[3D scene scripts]
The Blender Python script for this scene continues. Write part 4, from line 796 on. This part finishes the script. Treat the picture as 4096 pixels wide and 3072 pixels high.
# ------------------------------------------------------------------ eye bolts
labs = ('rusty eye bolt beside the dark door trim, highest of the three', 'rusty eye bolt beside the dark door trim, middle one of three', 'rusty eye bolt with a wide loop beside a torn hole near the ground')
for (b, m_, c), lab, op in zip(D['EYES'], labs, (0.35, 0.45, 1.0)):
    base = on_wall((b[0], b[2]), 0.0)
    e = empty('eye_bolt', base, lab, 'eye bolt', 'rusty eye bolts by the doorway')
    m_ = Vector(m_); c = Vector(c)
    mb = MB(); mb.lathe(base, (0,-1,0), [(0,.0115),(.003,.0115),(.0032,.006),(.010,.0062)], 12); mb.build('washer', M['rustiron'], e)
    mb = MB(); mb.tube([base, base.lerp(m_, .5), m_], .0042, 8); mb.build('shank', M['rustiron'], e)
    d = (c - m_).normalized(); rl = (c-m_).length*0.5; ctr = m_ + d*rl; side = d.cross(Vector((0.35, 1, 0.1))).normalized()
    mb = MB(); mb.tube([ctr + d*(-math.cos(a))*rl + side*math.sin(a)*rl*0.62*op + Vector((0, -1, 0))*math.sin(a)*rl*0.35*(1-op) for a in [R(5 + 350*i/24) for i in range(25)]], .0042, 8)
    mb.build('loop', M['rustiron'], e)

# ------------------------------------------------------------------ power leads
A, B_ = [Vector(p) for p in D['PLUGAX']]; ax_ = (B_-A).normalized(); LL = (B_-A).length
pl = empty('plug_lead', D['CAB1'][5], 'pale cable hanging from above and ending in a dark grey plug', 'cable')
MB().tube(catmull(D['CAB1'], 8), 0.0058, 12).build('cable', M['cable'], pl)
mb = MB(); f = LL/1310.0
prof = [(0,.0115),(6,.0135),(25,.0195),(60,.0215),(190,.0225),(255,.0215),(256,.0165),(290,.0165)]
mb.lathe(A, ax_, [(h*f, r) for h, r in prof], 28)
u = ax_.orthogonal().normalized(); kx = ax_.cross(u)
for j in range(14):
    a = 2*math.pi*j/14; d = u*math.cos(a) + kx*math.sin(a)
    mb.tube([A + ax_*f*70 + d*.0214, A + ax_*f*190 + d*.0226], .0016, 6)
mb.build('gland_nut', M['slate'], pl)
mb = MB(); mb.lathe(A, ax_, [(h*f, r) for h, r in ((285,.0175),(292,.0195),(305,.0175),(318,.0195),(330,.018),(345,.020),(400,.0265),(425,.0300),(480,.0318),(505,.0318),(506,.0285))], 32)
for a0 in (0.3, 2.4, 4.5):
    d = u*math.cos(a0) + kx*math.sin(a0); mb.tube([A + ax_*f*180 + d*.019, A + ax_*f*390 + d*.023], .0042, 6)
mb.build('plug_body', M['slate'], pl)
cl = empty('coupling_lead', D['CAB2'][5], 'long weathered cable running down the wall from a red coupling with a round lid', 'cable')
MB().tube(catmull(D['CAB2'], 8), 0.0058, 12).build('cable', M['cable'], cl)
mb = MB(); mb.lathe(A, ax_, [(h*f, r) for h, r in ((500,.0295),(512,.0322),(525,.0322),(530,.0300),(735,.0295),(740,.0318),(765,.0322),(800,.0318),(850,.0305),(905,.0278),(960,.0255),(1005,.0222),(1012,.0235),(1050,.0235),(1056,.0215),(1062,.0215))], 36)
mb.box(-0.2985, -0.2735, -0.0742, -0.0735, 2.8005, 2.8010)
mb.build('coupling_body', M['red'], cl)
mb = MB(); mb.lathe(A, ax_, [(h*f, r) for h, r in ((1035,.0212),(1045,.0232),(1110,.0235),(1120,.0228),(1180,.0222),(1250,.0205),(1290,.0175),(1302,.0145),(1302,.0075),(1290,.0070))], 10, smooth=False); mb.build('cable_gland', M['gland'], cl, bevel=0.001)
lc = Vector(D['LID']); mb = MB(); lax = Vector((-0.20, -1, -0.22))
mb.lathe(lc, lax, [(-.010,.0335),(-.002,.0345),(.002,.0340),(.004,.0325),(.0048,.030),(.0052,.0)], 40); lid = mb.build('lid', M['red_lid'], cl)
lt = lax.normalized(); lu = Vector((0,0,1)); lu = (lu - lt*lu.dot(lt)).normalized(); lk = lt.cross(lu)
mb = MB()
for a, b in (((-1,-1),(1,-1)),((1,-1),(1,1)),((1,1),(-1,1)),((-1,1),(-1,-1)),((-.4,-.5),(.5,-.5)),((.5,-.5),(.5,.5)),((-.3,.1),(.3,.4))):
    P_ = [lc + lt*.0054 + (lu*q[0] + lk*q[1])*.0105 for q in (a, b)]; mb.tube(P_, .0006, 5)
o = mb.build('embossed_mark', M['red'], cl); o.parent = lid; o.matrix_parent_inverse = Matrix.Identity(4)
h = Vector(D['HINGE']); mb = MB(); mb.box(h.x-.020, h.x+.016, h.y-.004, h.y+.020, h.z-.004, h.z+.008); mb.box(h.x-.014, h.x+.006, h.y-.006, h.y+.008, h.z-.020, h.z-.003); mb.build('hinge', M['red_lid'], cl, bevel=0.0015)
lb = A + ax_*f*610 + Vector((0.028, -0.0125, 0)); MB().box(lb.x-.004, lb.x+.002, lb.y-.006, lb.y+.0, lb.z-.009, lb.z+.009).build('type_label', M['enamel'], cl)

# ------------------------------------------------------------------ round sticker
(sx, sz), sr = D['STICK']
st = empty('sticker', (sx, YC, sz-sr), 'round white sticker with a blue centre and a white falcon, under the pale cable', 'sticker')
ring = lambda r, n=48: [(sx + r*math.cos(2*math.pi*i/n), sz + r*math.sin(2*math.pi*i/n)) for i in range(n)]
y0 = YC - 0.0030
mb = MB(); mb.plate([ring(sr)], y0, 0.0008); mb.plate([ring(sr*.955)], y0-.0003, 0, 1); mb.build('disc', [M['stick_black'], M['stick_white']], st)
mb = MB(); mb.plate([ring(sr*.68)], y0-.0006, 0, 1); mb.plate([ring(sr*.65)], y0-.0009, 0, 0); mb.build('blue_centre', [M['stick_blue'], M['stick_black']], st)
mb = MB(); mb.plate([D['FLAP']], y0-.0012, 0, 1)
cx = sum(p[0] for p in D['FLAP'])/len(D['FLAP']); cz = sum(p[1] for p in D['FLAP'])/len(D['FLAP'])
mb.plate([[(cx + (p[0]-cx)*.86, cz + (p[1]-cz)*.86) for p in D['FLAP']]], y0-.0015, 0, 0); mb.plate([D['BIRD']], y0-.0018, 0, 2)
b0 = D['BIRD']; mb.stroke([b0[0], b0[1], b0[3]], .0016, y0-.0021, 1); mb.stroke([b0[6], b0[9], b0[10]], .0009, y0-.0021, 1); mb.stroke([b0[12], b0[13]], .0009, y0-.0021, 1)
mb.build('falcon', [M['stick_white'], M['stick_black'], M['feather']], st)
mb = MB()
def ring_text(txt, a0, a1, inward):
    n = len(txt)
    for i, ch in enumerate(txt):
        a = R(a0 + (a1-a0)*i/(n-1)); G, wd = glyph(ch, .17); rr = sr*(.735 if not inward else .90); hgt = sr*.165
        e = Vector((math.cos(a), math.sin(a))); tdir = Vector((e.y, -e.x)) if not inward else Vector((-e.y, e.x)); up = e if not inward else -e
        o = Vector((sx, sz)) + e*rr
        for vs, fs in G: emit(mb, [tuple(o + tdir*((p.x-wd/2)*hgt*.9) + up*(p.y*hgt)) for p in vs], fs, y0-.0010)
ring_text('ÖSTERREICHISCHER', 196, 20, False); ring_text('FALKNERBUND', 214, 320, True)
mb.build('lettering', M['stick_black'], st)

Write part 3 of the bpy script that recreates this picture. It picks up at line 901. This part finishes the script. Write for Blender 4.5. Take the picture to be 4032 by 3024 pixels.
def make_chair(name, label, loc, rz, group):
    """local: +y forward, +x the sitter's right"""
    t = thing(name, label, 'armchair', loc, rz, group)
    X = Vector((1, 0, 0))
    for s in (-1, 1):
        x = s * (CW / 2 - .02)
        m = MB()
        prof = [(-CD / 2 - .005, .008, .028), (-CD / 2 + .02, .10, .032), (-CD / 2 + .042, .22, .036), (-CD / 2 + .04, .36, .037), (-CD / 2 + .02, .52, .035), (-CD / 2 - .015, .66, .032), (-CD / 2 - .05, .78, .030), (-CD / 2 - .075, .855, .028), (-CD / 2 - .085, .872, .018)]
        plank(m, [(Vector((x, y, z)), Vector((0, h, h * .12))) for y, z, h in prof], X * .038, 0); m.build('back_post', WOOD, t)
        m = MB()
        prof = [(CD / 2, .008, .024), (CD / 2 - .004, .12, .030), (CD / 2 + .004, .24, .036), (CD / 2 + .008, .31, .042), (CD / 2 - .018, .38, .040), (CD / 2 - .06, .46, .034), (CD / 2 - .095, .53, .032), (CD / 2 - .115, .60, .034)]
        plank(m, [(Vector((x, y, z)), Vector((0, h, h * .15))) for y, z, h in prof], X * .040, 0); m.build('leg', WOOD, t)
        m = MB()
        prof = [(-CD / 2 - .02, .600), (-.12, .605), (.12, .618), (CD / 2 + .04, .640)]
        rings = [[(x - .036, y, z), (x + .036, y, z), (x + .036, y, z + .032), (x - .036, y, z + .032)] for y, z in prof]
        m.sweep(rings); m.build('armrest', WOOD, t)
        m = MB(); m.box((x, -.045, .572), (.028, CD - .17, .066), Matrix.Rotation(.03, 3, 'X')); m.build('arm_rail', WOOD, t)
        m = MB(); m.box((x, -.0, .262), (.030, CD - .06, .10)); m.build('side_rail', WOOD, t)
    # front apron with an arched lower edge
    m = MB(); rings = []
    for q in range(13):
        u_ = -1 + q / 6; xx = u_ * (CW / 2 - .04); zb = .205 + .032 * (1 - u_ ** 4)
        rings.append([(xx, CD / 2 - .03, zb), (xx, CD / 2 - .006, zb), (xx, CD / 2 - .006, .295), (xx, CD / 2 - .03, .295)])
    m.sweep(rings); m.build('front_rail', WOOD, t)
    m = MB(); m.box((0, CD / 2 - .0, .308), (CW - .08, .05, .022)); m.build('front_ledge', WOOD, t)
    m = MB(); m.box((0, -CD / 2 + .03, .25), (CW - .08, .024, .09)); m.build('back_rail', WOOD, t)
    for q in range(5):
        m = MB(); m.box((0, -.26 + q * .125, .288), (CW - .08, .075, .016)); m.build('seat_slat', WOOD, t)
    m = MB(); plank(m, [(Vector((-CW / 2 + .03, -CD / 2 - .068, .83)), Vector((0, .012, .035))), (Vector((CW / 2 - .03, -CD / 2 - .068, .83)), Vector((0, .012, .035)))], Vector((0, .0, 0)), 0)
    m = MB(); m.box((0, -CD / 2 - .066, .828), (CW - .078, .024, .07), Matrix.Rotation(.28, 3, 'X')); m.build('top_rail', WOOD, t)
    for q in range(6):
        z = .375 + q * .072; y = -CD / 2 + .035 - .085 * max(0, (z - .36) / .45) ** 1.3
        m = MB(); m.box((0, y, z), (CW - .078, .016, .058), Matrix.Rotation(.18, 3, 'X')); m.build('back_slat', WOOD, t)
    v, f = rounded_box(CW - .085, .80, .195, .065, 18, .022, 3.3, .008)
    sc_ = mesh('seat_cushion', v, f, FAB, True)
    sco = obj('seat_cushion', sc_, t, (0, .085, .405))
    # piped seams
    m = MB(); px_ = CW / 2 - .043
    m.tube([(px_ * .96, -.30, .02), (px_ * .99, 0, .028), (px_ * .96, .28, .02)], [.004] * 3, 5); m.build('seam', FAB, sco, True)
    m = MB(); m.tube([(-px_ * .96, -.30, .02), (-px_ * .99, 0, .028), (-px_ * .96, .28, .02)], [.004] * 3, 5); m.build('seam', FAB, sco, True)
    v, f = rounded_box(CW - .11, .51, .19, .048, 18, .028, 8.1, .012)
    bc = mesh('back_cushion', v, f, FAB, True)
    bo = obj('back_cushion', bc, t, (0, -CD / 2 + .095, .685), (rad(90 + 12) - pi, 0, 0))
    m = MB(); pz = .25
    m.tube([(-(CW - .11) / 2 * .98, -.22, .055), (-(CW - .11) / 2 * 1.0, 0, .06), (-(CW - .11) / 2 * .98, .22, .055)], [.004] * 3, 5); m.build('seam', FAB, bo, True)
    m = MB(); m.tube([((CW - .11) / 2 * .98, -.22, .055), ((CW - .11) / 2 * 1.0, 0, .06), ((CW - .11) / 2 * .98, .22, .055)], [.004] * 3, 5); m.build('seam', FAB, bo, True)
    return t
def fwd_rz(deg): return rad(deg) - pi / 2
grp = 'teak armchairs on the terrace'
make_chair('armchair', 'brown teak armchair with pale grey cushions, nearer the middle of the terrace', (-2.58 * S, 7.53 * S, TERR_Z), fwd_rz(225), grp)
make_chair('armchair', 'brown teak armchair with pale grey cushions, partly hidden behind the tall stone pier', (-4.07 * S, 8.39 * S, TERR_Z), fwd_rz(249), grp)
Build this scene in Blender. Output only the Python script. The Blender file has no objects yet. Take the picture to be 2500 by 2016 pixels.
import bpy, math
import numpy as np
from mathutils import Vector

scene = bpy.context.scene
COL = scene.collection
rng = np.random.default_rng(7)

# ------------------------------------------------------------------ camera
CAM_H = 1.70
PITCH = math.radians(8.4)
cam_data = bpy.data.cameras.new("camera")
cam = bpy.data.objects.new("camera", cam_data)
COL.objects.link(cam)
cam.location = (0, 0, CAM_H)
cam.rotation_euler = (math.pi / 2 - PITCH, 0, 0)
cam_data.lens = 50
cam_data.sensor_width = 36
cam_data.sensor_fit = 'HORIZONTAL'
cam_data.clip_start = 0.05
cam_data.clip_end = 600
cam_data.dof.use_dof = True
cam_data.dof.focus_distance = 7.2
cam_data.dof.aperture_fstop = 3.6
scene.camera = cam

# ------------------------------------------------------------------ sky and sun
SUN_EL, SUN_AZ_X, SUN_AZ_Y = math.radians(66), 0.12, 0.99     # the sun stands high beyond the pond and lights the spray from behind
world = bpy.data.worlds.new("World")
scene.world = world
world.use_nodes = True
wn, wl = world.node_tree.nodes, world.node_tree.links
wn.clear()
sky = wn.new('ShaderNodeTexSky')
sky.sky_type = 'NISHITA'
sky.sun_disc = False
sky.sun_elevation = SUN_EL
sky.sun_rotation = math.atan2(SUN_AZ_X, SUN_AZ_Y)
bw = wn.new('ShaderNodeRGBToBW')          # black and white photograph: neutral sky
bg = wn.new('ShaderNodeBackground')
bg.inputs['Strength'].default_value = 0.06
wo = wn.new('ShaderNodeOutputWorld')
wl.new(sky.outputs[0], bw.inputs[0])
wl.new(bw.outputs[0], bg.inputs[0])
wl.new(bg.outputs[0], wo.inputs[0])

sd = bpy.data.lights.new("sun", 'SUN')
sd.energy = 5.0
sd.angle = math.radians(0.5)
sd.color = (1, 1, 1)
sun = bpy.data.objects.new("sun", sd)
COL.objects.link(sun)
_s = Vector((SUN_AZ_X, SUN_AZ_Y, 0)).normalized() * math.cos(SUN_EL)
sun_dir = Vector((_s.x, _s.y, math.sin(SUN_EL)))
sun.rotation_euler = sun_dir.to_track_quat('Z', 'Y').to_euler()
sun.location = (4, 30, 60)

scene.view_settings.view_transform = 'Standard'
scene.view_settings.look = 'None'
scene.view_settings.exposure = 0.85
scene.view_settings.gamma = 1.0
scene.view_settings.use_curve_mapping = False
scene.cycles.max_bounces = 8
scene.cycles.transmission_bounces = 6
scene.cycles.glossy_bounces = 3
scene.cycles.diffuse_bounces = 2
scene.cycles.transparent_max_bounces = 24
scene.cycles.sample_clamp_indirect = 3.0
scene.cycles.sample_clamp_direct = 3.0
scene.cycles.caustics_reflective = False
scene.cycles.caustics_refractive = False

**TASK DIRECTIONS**
Among the entries above, find the line with "Build this scene" and the line with "scene.camera = cam"; give again exactly these two lines and all lines between them.

**ANSWER TO THIS TASK**
Build this scene in Blender. Output only the Python script. The Blender file has no objects yet. Take the picture to be 2500 by 2016 pixels.
import bpy, math
import numpy as np
from mathutils import Vector

scene = bpy.context.scene
COL = scene.collection
rng = np.random.default_rng(7)

# ------------------------------------------------------------------ camera
CAM_H = 1.70
PITCH = math.radians(8.4)
cam_data = bpy.data.cameras.new("camera")
cam = bpy.data.objects.new("camera", cam_data)
COL.objects.link(cam)
cam.location = (0, 0, CAM_H)
cam.rotation_euler = (math.pi / 2 - PITCH, 0, 0)
cam_data.lens = 50
cam_data.sensor_width = 36
cam_data.sensor_fit = 'HORIZONTAL'
cam_data.clip_start = 0.05
cam_data.clip_end = 600
cam_data.dof.use_dof = True
cam_data.dof.focus_distance = 7.2
cam_data.dof.aperture_fstop = 3.6
scene.camera = cam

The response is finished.